İddiadan yana hiç kimseden geri kalmayan Mevlana hakkında rivayet edilir ki “bir gün Mevlana hazretleri buyurdu: ‘Bizim türbemizi yedi defa yapacaklar. Sonuncu defada zengin bir Türk çıkacak, onu, bir tuğlasını altından bir tuğlasını da ham gümüşten olmak üzere yapacaktır. Bizim türbemizin etrafında da bir şehir olacak sonra türbemiz bu şehir ortasında kalacaktır. O zaman da Mesnevî’miz şeyhlik edecektir’…”[4] Yani Kâbe gibi “merkez” olacak, fazladan da, kara bir taş yerine, altın ve gümüşten tuğlaları haiz bulunacak…

 “Karakurum’un arta kalan kalıntılarının üzerinde dolaşırken ahşap sütunların yerleştirildikleri taş yuvalar(a)… tesadüf ettim. Bugün Karakurum’da… ayakta kalan yegâne eserler kaplumbağa heykelleridir. Eski Karakurum’un dört kapısında granitten yapılmış kaplumbağa heykellerinin bulunduğunu tarihçiler bildirmektedir… Granit kaplumbağa heykellerinin en büyüğü ve namlısı Erdene Dzu manastırının hemen arka tarafında, diğeri ise aynı manastırın kapısındaki tepenin üzerinde bulunmaktadır”[5] Keza Uygur’ların ilk devirlerine ait olduğu bildirilen Teret (Tayrat) abidesinin önünde büyük bir kaplumbağa sütun kaidesi bulunmaktadır.[6]
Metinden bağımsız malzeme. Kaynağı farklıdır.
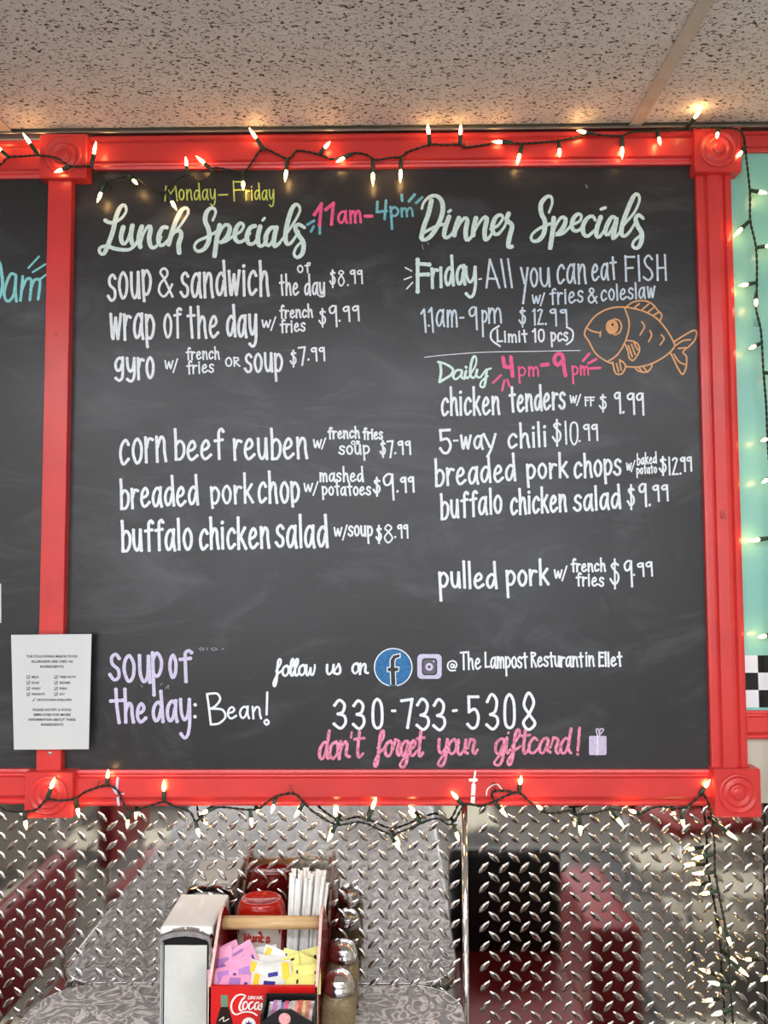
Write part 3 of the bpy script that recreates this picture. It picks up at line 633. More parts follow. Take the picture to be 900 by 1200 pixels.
let('white lettering reading soup & sandwich of the day $8.99', T_WHITE,
    w_('souP', 125.5, 178, 352, 30, WM, yb2=347), w_('&', 184, 203, 348, 20, WM-.6, asc=33), w_('sandwich', 210.5, 316, 348, 28, WM, yb2=345.5, asc=40),
    w_('of', 347.5, 363.5, 319, 8, 2, asc=11), w_('the day', 327, 381, 345.5, 14, 2.3, asc=24, desc=2), w_('$', 386, 394, 337, 14, 2, asc=20), w_('8.', 395.5, 409, 335, 12, 1.8, asc=18), w_('99', 409.5, 425, 332, 10, 2, asc=15))
let('white lettering reading wrap of the day w/ french fries $9.99', T_WHITE,
    w_('wrap', 128, 182, 397.5, 29, WM, desc=8), w_('of', 191, 212.5, 395.5, 27, 3, asc=34), w_('the', 219, 256.5, 395.5, 25, 3.2, asc=36), w_('day', 264.5, 301.5, 394.5, 25, WM, asc=36, desc=12),
    w_('w', 306.5, 318, 383.5, 8, 2), w_('/', 316.5, 323.5, 384, 8, 1.8, asc=12, desc=6), w_('french', 327, 367, 373, 9, 2.1, yb2=371.5, asc=15), w_('fries', 327.5, 358, 390, 9.5, 2.1, yb2=387.5, asc=15),
    w_('$', 373.5, 383, 383, 14, 2, asc=21), w_('9', 384.5, 395, 382.5, 14, 2.2, asc=24), w_('.99', 396.5, 421, 377, 11, 2.2, asc=17, yb2=375.5))
let('white lettering reading gyro w/ french fries or soup $7.99', T_WHITE,
    w_('gy', 133.5, 159, 436.5, 17, 3.3, desc=10), w_('ro', 160, 181, 443.5, 24, 3.3, yb2=442), w_('w', 192.5, 203.5, 432, 9, 1.9), w_('/', 202, 208.5, 433, 8, 1.8, asc=12, desc=6),
    w_('french', 217.5, 257.5, 421.5, 9, 2, yb2=420.5, asc=14), w_('fries', 218, 251, 438, 9.5, 2, yb2=436, asc=15), w_('OR', 263.5, 281.5, 429, 5, 1.9, asc=10),
    w_('soup', 286, 332, 435.5, 21, 3, desc=10), w_('$', 339.5, 348, 429.5, 13, 2, asc=19), w_('7', 349, 358, 427.5, 12, 2.2, asc=21), w_('.99', 360, 381, 422.5, 10, 2.1, asc=15))
let('white lettering reading corn beef reuben w/ french fries or soup $7.99', T_WHITE,
    w_('corn', 139, 196, 544.5, 28.5, WM, yb2=540.5), w_('beef', 203, 262, 539, 22, 3.4, yb2=537.5, asc=35), w_('reuben', 272.5, 361, 538.5, 23.5, WM, yb2=537, asc=35),
    w_('w', 366.5, 377.5, 524.5, 9, 2), w_('/', 376, 382, 525, 8, 1.8, asc=11, desc=2), w_('french', 383.5, 422, 514, 8.5, 2.2, yb2=513, asc=13), w_('fries', 424.5, 449, 514.5, 8.5, 2.2, asc=13), w_('OR', 411, 422.5, 520.8, 2, 1.5, asc=4),
    w_('soup', 396.5, 433.5, 532, 9.5, 2.2, desc=7), w_('$', 445, 453, 536, 13, 2.1, asc=19), w_('7', 453, 461, 536, 12, 2.3, asc=19), w_('.99', 462, 481.5, 532, 10, 2.2, asc=15))
let('white lettering reading breaded pork chop w/ mashed potatoes $9.99', T_WHITE,
    w_('breaded', 139.5, 233, 596, 22, WM, yb2=591, asc=34), w_('Pork', 246, 297.5, 591, 20, 3.1, yb2=588.5, asc=34), w_('choP', 301.5, 351.5, 589, 23.5, WM, asc=36),
    w_('w', 355.5, 367, 576, 9, 2), w_('/', 366, 373, 577, 8, 1.8, asc=12, desc=6), w_('mashed', 374, 426.5, 564, 9.5, 2.2, asc=17), w_('potatoes', 377, 435, 580, 9.5, 2.2, asc=15, desc=5),
    w_('$', 437, 447, 581, 14, 2.4, asc=21), w_('9', 448, 462, 585.5, 15, 2.5, asc=30), w_('.99', 464.5, 485.5, 576.5, 11, 2.4, asc=17, yb2=576))
let('white lettering reading buffalo chicken salad w/ soup $8.99', T_WHITE,
    w_('buffalo', 141, 226, 645.5, 24, 3.5, yb2=643.5, asc=35), w_('chicken', 232.5, 316.5, 643.5, 23.5, 3.5, yb2=641.5, asc=36), w_('salad', 322.5, 385, 641, 25, 3.5, asc=37),
    w_('w', 391, 401.5, 628, 9.5, 2), w_('/', 400.5, 407, 630, 9, 1.8, asc=14, desc=5), w_('soup', 407.5, 437, 628, 11.5, 2.3, desc=8), w_('$', 440, 448, 636.5, 13, 2.3, asc=20), w_('8', 449, 461, 636, 12, 1.9, asc=21), w_('.99', 462, 478.5, 630, 10, 2, asc=15))
let('mint bold lettering reading Friday', T_MINT, r_s([[(97,72),(97,258)], [(97,95),(165,100)], [(97,160),(158,158)]], 470, 290, 5, 4.4, ball=1.25),
    w_('rıda', 504, 546, 337, 22, 3.6, yb2=333, asc=34), w_('y', 544, 559, 332, 19, 3.6, desc=16))
let('thin white ray marks', T_WHITE, r_s([[(25,118),(62,138)], [(18,188),(60,172)], [(33,242),(68,205)]], 470, 290, 5, 1.7), r_s([[(457,186),(470,184)]], 470, 290, 5, 2),
    r_s([[(78,219),(200,206),(400,192),(640,188),(900,183)]], 480, 370, 4.5, .9))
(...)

Bu hayvanın ayrıca baş ve ayaklarını içeri çekerek kabuğu içinde kaybolması onun, tıpkı salyangoz gibi, ayın safhalarına teşbih edilmiş olmasına yol açmıştır. Su unsuruyla da alâkası vardır. Bütün bunlar, kapıların üstünde sallanan demetlerde yer almasının izahına yeterli olmaktadır.

 

[1]              A.R. Yalman – op. cit. II, s.117-8.

[2]              Dictionnaire, mad. “tortue” ve J. E. Cirlot.- op. cit., mad. “turtle”.

[3]              Kilise’ye uğramayan Gazer İnce usta ayrıca, düzmüş olduğu bir kıtayı da, bir başka vesileyle okumuştu: “Musa’nın değnekten asası; Davud’un kılıç ile tasası; İsa’nın iki tahta parçası; Muhammed’in ay yarması; nedir bunların manası?”…

[4]              Eflâkî, 3/189 (s. 296).

[5]              N. Diyarbakırlı.- Orhun’dan geliyorum, in Türk Kültürü 198-199, Nisan – Mayıs 1979, s. 331 ve res. 9.

[6]              ibd., s. 378, res. 35.

( * ) Site yönetimi tarafından eklenen başlık, bağlantı ve içerikler – bu içerikler kitabın orjinalinde yoktur okuma kolaylığı için site yönetimi tarafından eklenmiştir.